L’évaluation archéologique de Courjeonnet « Les Grands Prés » (Marne) / 2022
La fouille de Courjeonnet « Les Grands Prés » a été réalisée durant l’été 2022, dans le cadre du Programme Collectif de Recherche (PCR) Les complexes miniers néolithiques de la région des Marais de Saint-Gond (Marne), dirigé par Rémi Martineau (CNRS, UMR 6298 ARTEHIS). Son objectif consistait en l’évaluation du potentiel archéologique de cette région du sud-ouest marnais, déjà connue pour la richesse de son patrimoine, notamment néolithique (hypogées, minières de silex, etc.), à travers la réalisation de 49 tranchées (fig. 1 et 2). Le secteur n’a pas été choisi au hasard. Des découvertes anciennes d’Emile Schmit laissaient à penser qu’une occupation néolithique se trouvait à proximité de la zone humide, en bordure nord des marais. Le mobilier découvert à l’époque a fait l’objet d’une étude complète dans le cadre de ce PCR, qui a confirmé les datations supposées.
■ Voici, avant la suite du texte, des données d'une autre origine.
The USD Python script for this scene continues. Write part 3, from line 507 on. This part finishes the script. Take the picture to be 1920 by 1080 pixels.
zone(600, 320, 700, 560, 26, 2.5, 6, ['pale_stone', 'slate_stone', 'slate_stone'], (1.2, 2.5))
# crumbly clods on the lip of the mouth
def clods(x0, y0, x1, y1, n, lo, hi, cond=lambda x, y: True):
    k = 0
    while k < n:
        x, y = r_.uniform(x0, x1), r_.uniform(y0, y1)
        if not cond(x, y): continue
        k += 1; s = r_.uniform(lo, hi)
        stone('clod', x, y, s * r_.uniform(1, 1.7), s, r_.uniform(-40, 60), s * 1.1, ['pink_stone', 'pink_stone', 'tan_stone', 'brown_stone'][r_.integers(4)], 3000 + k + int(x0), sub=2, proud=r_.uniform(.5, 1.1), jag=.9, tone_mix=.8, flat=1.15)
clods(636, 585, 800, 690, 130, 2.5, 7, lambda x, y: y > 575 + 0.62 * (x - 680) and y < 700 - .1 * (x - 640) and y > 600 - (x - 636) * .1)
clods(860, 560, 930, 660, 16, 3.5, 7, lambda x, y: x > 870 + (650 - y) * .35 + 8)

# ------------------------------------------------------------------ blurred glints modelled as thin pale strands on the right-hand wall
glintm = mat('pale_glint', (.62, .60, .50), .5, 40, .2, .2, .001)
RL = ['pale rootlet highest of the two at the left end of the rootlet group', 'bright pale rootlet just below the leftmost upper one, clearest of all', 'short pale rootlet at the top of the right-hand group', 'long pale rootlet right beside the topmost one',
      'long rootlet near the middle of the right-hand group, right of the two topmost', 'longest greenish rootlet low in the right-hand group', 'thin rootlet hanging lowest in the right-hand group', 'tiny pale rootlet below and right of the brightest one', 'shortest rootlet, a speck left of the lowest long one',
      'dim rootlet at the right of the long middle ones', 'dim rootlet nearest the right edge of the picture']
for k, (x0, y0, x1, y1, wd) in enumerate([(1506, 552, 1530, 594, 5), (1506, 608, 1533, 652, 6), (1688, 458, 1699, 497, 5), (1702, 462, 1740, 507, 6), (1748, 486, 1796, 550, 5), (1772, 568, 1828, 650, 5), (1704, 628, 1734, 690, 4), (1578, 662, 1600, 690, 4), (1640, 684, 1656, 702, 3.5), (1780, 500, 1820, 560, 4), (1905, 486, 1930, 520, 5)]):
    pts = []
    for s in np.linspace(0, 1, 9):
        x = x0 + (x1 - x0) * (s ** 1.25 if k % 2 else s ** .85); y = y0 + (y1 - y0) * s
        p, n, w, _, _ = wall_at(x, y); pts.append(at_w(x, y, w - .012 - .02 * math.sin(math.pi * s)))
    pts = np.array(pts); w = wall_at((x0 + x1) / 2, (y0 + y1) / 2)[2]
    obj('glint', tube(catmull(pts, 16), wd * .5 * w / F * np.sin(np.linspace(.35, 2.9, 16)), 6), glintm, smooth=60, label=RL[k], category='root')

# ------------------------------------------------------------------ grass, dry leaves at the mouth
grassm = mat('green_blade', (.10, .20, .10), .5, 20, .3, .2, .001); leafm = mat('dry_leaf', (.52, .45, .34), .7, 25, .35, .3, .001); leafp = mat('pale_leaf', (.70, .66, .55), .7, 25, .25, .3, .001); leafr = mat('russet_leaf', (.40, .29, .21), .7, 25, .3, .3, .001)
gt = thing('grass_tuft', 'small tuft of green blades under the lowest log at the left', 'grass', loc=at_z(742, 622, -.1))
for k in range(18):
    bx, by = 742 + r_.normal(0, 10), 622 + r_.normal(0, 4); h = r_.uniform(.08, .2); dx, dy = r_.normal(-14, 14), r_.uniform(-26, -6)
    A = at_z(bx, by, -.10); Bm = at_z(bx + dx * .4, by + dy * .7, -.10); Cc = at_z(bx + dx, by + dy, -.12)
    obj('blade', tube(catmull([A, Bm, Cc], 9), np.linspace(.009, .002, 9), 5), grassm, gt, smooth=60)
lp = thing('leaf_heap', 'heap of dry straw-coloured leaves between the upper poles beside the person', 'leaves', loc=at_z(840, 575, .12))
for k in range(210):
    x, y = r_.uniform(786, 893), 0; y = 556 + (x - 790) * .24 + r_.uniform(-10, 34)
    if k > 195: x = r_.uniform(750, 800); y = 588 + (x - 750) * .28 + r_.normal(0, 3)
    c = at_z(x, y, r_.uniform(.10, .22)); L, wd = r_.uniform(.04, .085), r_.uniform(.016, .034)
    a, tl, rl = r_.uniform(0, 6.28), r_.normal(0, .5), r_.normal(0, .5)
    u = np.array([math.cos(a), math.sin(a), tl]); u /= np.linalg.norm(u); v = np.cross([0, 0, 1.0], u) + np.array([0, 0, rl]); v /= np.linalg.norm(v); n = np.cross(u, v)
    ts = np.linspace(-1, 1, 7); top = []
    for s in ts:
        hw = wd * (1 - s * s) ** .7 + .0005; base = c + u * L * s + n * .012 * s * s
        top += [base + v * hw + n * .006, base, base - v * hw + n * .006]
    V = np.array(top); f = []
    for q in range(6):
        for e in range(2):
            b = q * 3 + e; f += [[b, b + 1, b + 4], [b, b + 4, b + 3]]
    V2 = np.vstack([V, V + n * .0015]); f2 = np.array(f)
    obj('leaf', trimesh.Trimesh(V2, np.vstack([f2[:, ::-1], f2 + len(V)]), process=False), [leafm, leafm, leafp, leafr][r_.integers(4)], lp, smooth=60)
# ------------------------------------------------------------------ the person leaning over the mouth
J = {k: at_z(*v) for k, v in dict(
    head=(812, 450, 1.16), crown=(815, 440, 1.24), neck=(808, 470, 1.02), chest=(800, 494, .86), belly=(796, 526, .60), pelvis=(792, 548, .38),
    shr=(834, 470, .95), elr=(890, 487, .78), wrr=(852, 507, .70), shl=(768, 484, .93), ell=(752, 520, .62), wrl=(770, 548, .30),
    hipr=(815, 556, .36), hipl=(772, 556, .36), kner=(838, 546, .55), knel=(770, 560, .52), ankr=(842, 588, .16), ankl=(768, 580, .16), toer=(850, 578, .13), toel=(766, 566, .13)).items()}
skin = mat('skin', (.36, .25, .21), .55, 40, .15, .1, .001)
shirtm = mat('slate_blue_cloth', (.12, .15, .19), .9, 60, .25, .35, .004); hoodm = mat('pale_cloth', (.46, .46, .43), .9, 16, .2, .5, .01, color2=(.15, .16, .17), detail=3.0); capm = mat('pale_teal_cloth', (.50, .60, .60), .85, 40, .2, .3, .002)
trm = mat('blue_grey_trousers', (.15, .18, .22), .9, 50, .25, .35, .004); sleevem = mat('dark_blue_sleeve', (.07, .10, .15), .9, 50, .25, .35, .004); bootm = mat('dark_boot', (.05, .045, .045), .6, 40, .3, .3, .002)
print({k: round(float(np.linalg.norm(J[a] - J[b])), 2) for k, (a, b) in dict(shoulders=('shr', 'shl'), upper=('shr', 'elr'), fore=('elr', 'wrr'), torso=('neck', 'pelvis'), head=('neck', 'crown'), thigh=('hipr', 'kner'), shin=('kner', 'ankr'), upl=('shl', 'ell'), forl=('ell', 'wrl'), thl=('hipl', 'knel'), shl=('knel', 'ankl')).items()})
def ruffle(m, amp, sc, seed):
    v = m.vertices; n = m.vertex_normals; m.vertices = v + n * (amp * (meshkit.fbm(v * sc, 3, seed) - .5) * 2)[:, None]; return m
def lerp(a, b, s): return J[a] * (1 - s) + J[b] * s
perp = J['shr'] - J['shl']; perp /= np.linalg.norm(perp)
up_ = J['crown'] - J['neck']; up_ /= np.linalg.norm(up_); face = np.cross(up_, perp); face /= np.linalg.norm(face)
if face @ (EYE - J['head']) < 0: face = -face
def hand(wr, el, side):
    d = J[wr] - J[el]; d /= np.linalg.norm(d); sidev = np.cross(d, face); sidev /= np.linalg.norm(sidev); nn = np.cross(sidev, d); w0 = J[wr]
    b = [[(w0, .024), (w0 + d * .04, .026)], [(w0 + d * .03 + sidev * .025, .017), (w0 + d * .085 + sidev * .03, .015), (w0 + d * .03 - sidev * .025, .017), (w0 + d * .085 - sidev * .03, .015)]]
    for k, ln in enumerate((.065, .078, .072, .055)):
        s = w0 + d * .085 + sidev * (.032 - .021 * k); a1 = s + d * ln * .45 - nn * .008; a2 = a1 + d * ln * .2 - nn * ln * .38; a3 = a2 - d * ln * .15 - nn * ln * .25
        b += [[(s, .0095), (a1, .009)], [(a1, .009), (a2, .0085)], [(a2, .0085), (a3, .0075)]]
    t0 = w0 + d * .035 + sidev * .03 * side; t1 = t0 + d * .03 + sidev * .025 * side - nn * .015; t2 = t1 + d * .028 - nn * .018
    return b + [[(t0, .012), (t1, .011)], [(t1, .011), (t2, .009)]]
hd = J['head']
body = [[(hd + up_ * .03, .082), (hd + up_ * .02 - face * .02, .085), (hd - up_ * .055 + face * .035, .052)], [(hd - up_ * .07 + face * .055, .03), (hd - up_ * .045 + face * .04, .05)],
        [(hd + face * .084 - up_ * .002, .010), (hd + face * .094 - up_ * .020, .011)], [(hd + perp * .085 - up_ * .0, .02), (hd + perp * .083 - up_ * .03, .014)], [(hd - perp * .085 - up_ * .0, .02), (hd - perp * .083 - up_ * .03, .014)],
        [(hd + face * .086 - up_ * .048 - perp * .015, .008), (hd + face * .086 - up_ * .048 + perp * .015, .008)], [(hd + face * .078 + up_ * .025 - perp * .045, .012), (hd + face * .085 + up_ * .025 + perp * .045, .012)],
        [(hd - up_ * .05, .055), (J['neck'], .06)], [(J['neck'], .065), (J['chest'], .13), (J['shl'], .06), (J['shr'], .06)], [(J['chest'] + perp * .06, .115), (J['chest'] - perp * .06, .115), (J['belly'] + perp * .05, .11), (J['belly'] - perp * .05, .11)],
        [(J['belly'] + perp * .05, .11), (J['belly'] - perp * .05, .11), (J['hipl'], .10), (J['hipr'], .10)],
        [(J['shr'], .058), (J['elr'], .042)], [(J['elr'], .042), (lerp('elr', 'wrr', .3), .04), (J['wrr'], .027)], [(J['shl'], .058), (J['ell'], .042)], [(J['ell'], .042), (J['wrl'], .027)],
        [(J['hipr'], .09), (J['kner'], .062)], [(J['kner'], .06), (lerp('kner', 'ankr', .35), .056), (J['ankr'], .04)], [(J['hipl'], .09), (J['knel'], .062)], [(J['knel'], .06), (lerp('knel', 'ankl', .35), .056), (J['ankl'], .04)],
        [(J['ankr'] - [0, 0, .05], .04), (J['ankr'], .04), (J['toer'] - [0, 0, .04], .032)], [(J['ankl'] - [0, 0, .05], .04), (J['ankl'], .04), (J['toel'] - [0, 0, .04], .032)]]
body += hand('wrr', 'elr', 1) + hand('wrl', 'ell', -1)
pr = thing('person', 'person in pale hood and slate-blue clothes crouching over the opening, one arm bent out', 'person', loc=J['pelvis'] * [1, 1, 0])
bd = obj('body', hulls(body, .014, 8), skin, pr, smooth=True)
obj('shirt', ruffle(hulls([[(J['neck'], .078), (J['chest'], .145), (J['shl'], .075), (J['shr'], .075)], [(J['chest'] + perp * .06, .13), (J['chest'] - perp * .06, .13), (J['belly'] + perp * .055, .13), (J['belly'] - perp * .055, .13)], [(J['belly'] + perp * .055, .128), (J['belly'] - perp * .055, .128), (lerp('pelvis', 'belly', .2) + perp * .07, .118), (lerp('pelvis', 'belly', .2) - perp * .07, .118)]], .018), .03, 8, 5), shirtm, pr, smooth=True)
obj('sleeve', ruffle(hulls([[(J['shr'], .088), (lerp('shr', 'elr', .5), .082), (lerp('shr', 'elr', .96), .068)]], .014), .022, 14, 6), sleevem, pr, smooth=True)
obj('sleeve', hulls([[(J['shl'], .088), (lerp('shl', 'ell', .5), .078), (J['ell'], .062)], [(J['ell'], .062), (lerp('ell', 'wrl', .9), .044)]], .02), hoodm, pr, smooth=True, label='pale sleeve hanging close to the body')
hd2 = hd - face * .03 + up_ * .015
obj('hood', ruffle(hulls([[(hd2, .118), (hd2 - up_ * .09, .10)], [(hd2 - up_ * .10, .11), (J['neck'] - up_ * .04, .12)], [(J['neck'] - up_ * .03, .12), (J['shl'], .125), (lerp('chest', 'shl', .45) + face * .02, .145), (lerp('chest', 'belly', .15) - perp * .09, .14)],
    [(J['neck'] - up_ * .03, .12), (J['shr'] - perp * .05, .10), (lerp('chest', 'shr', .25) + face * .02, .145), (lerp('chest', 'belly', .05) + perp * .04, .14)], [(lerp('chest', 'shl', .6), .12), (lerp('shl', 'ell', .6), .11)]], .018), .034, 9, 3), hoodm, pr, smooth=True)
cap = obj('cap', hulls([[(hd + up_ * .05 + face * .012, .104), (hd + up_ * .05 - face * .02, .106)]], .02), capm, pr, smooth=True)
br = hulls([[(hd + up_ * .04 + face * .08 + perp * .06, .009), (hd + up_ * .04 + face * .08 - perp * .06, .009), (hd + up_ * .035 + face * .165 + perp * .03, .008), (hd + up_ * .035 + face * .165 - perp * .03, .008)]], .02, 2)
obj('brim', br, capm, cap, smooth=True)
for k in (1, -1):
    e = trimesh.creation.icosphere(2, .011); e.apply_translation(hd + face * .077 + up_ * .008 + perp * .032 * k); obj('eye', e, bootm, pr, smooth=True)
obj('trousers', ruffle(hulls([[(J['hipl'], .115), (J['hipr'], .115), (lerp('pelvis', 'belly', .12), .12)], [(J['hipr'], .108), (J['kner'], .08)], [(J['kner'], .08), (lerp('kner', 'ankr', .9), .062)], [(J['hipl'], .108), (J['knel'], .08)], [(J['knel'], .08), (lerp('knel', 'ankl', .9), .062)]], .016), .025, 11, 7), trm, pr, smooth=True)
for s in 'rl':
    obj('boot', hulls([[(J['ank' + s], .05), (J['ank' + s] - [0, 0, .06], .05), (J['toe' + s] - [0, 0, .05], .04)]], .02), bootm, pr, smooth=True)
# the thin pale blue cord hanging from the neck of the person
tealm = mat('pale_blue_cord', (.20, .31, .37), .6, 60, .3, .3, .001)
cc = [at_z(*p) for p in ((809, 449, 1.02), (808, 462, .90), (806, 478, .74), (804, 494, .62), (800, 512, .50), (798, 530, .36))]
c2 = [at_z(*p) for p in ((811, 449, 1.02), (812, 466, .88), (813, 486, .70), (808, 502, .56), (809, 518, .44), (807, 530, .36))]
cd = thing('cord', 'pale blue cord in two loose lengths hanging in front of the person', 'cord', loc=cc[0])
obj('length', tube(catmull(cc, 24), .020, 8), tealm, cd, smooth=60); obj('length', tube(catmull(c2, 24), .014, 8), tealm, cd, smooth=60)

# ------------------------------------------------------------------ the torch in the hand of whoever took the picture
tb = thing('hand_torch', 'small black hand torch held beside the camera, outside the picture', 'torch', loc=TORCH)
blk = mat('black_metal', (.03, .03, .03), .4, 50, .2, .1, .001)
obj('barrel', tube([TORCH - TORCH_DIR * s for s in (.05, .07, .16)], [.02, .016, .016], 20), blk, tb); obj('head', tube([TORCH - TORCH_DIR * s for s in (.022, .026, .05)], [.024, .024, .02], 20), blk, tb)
Réalisé sur une surface totale de 4,6 ha, le décapage a livré un faible nombre de structures archéologiques. Malgré les investigations effectuées, aucune n’a pu être rattachée au Néolithique. L’occupation de ce secteur commence réellement à la protohistoire, avec la présence d’un silo, de fosses, de fossés et, possiblement, de trous de poteaux. Ce secteur semble alors être principalement voué à l’agriculture. Des traces d’une activité de taille du silex ont été repérées et confirment que cette pratique a perduré jusqu’à tardivement dans cette région riche en silex. Les données recueillies laissent à penser que l’habitat en lui-même se trouve à proximité de la zone investiguée, probablement au nord, dans un secteur moins sujet aux variations du niveau du marais et à la surface plus régulière. L’occupation gallo-romaine, quant à elle, se limite à un fossé, dont la datation n’est confirmée que par un tesson de céramique. Les périodes médiévale et moderne sont marquées par la présence de quelques fosses d’exploitation de la terrasse et de rejet. Les déchets métallurgiques découverts indiquent qu’un travail du fer a été réalisé à proximité, certainement dans le village de Courjeonnet. La première mention de ce dernier remonte d’ailleurs à 1494. Enfin, la période contemporaine a livré quelques structures indiquant la présence d’une activité d’élevage de bovins dans le secteur avant que les terres ne soient remises en culture.
Dans le cadre des analyses paléoenvironnementales mises en place pour comprendre l’évolution du milieu sur le temps long, un bras de marais, encore visible au XIXe siècle, a été recoupé. Il a livré des traces d’écobuage, activité inédite dans la région. Remarquablement bien conservées, ces traces, visibles à travers un niveau de cendre et une couche de terre rubéfiée, révèlent une volonté de la part des populations locales de mettre en culture ce secteur pendant quelques années. Il est possible que cette action soit contemporaine des aménagements protohistoriques, eux-aussi liés à une activité agricole. Qui plus est, le décapage de ce secteur a livré la présence de nombreuses dépressions, terme désignant ici une incision naturelle dans la terrasse weichsélienne pouvant faire plusieurs centaines de mètres carrés et atteindre 1,5 m de profondeur. Outre le fait qu’elles occupent une part notable de la surface sondée, ces dépressions ont livré des niveaux organiques et des colluvions qui ont piégé du mobilier archéologique daté du Néolithique à l’époque moderne. Dans la partie inférieure de deux dépressions, deux paléochenaux ont également été découverts. L’un d’entre eux a d’ailleurs fait l’objet d’une fouille partielle qui a livré du mobilier, notamment protohistorique.
Ainsi, l’évaluation archéologique de Courjeonnet « Les Grands Prés » offre un nouvel éclairage sur le paléoenvironnement, les activités et l’habitat en bordure nord des Marais de Saint-Gond. En démontrant l’absence d’occupation au Néolithique et l’aspect irrégulier du terrain, elle permet d’exclure ce secteur des zones habitables pour cette période tout en révélant que des traces d’activités sont visibles dès la protohistoire, et sans doute à partir de la fin du Hallstatt. Les informations recueillies viennent compléter les données de l’évaluation de Villevenard « La Croix Folle », seconde opération du PCR en 2022, réalisée dans un contexte comparable, un kilomètre plus à l’ouest.